Move Forward has said it will not back Srettha because of Pheu Thai’s co-operation with the military-backed groups. It will sit in the opposition.
“Thaksin has to come back to regenerate some popularity [for the party],” said Paul Chambers, an expert in Thai politics at Naresuan University. “Pheu Thai is now the status quo party.”
“Thaksin has lost the moral high ground,” he added.
Thaksin, who has lived mostly in Dubai since leaving Thailand in 2008, has dominated Thai politics for two decades and is reviled by the conservative royalist-military establishment but admired by rural and working-class voters for his poverty alleviation policies.
His return comes at “a very high cost” for the party, said Thitinan Pongsudhirak, senior fellow at the Institute of Security and International Studies at Chulalongkorn University. Its supporters “were shot at and killed by the military, whose parties Pheu Thai is hopping into bed with to form this government . . . just to get Thaksin back”.
Thaksin “is desperate to come back”, he added. “It might be his last window. After this, who knows when he could come back again, and under what conditions.”
A poll by the National Institute of Development Administration released on Sunday showed almost 65 per cent of respondents disapproved of Pheu Thai forming a coalition with the government-backed parties.

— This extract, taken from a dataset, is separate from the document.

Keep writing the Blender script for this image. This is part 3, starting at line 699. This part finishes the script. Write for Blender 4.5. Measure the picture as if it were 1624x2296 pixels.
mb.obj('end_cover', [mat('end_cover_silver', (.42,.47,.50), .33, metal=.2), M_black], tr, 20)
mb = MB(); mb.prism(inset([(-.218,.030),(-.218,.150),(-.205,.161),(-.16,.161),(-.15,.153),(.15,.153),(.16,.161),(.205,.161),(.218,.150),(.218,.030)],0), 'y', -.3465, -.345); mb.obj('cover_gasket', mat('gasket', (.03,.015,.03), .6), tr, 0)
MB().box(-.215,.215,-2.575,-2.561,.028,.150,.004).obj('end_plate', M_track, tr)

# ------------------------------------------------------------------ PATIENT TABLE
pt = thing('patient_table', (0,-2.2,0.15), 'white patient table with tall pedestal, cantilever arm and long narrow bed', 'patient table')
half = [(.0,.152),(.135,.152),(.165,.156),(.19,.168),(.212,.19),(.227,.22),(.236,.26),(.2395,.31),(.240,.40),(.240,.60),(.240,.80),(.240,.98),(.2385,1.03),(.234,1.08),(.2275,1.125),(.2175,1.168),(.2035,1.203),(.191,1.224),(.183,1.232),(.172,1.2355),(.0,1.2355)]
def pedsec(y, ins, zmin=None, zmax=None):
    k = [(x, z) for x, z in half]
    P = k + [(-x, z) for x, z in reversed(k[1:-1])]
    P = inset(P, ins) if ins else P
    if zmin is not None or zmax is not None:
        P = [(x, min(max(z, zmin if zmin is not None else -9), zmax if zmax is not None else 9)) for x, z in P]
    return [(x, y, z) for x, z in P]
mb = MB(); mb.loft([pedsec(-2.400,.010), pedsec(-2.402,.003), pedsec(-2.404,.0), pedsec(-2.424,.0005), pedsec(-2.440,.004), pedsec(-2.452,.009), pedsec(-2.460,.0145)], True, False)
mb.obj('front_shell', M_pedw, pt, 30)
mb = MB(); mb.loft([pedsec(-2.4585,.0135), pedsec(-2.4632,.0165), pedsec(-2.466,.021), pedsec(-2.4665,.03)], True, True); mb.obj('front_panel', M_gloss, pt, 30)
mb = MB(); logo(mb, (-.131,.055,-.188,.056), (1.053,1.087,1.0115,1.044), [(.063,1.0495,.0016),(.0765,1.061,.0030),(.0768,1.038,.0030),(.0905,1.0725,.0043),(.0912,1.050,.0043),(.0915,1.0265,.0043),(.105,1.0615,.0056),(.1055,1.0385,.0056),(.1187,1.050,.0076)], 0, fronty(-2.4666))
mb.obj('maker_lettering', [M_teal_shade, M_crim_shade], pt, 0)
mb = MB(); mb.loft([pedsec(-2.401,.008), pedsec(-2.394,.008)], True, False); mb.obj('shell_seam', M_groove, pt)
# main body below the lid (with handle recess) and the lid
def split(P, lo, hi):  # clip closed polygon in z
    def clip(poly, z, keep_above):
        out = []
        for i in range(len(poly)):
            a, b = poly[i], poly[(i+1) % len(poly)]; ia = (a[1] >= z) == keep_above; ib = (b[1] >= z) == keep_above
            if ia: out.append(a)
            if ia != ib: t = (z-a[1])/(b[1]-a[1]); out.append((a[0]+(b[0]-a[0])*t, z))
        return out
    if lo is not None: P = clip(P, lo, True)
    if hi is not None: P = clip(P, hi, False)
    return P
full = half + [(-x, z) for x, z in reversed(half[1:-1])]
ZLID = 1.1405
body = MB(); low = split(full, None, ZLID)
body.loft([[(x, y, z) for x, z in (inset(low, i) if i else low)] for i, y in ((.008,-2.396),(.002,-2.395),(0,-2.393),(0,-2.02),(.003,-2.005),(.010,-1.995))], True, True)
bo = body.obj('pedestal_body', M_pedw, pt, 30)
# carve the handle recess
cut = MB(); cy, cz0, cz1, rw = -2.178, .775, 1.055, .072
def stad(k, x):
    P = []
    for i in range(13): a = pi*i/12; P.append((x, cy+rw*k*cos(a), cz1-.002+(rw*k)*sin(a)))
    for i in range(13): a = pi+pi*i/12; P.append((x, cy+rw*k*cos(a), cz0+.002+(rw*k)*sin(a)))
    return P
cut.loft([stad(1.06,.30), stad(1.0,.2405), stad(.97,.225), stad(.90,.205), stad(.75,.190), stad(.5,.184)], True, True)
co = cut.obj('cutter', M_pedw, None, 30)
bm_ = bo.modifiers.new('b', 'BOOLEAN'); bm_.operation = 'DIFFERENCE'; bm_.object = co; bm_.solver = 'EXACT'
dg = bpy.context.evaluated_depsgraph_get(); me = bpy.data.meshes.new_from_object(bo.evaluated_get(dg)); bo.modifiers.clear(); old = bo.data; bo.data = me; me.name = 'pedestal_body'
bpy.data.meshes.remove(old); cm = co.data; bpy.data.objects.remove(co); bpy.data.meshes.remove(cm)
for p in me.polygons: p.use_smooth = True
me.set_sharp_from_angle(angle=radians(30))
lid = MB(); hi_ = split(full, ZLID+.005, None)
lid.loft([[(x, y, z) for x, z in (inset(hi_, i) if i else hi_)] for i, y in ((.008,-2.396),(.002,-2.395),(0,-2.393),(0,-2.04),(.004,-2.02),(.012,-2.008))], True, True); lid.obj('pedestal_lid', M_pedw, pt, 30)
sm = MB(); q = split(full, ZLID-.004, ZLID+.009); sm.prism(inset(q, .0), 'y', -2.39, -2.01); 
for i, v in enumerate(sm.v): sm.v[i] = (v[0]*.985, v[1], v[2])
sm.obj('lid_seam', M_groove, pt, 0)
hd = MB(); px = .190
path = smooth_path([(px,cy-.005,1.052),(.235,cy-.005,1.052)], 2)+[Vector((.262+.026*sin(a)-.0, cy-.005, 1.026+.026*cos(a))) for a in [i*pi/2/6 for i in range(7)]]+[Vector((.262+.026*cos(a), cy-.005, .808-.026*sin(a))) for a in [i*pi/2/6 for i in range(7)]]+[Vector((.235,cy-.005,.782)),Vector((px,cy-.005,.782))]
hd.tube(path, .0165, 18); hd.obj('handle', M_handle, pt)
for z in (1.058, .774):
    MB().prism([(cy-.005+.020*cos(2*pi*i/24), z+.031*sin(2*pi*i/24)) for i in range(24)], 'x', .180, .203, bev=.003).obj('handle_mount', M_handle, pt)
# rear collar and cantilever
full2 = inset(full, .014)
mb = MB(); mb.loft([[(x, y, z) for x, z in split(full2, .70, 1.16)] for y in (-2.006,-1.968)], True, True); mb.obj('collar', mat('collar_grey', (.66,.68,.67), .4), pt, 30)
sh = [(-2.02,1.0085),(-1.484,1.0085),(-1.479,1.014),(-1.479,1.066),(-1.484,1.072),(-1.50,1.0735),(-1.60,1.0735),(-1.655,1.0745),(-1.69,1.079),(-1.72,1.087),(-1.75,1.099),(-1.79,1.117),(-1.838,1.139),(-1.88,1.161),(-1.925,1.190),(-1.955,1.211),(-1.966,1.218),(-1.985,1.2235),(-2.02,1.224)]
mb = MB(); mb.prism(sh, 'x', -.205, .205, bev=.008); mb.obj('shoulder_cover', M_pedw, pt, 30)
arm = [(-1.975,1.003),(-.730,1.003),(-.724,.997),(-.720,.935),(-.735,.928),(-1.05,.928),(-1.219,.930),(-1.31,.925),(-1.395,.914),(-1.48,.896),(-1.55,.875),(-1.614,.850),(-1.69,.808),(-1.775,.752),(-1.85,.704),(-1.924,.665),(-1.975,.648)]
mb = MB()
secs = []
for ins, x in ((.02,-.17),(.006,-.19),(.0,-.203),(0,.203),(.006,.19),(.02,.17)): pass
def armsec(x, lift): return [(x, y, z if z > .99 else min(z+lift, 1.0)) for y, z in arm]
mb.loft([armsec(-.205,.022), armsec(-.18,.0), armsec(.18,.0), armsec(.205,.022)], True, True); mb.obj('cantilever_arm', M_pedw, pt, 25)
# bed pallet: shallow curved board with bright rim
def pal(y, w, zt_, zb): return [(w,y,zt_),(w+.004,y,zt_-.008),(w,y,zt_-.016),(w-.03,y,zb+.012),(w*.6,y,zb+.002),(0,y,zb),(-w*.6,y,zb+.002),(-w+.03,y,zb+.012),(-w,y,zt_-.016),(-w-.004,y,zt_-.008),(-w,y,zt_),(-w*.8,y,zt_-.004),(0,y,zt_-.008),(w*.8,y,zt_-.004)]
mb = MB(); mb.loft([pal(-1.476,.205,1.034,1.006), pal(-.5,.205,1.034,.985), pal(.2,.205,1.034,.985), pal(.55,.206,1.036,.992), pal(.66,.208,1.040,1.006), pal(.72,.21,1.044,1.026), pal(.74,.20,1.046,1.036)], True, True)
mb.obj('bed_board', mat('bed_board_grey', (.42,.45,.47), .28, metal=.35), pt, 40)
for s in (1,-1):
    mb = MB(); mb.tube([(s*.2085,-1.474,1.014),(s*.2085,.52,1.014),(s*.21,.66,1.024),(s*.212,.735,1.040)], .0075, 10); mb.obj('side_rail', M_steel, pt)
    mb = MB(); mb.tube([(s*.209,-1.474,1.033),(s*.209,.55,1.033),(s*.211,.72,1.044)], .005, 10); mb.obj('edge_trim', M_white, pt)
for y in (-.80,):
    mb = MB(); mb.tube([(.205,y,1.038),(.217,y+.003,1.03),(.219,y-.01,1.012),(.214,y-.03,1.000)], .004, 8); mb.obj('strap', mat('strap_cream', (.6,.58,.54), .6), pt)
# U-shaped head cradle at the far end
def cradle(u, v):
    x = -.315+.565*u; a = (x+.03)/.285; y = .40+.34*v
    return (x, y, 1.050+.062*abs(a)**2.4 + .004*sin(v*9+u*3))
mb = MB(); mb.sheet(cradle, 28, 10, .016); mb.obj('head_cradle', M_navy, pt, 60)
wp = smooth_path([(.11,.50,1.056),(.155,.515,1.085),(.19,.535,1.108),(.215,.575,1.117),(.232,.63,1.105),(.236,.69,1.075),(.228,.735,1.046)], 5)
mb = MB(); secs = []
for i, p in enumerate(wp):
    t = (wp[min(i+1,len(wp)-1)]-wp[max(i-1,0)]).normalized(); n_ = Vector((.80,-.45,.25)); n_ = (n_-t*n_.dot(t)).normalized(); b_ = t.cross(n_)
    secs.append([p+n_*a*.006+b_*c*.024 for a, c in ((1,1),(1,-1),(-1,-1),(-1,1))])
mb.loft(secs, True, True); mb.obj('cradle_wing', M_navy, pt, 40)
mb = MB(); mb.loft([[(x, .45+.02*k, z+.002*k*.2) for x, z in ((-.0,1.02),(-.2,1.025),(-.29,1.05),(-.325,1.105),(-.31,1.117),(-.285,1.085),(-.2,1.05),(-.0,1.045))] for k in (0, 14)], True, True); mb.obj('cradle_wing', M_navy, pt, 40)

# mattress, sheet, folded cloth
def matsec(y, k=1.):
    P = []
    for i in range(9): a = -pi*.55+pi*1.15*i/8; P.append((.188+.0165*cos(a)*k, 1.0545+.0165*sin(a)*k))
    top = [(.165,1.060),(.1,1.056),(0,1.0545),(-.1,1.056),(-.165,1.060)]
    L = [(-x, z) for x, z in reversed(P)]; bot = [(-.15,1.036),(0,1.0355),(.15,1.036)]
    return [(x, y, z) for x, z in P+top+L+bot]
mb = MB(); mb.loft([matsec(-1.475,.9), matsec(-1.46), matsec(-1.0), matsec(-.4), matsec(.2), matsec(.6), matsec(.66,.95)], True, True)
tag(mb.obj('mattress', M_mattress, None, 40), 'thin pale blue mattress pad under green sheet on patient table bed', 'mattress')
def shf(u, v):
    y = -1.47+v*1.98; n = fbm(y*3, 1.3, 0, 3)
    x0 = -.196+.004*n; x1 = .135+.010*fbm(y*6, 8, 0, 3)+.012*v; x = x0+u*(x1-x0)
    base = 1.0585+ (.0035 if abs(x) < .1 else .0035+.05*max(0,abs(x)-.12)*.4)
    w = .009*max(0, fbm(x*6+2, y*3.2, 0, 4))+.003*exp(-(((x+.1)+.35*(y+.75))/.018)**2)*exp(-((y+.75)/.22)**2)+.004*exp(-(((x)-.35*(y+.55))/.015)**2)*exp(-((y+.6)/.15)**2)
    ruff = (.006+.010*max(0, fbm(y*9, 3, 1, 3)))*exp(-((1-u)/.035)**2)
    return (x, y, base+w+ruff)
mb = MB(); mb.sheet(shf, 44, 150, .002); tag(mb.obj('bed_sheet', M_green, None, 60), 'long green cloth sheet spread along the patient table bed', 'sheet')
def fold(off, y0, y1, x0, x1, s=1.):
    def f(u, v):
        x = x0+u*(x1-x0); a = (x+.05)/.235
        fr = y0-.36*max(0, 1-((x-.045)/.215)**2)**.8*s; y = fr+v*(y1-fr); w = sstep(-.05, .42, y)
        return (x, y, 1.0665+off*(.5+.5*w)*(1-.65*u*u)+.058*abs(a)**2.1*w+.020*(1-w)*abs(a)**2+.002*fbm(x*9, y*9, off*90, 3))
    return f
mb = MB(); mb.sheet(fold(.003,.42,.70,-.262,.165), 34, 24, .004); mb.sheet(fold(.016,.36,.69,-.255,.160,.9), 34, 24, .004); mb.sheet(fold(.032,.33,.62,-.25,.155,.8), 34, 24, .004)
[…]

Srettha on Monday denied that the party had “misled” supporters despite pre-election vows that it would not join a coalition with military-backed parties. The party needed to “acknowledge the harsh realities and make difficult choices to progress and aid the people”, he said.
The next government will face considerable challenges following almost a decade of military rule in Thailand, including reviving south-east Asia’s second-biggest economy, which expanded just 1.8 per cent year on year in the second quarter.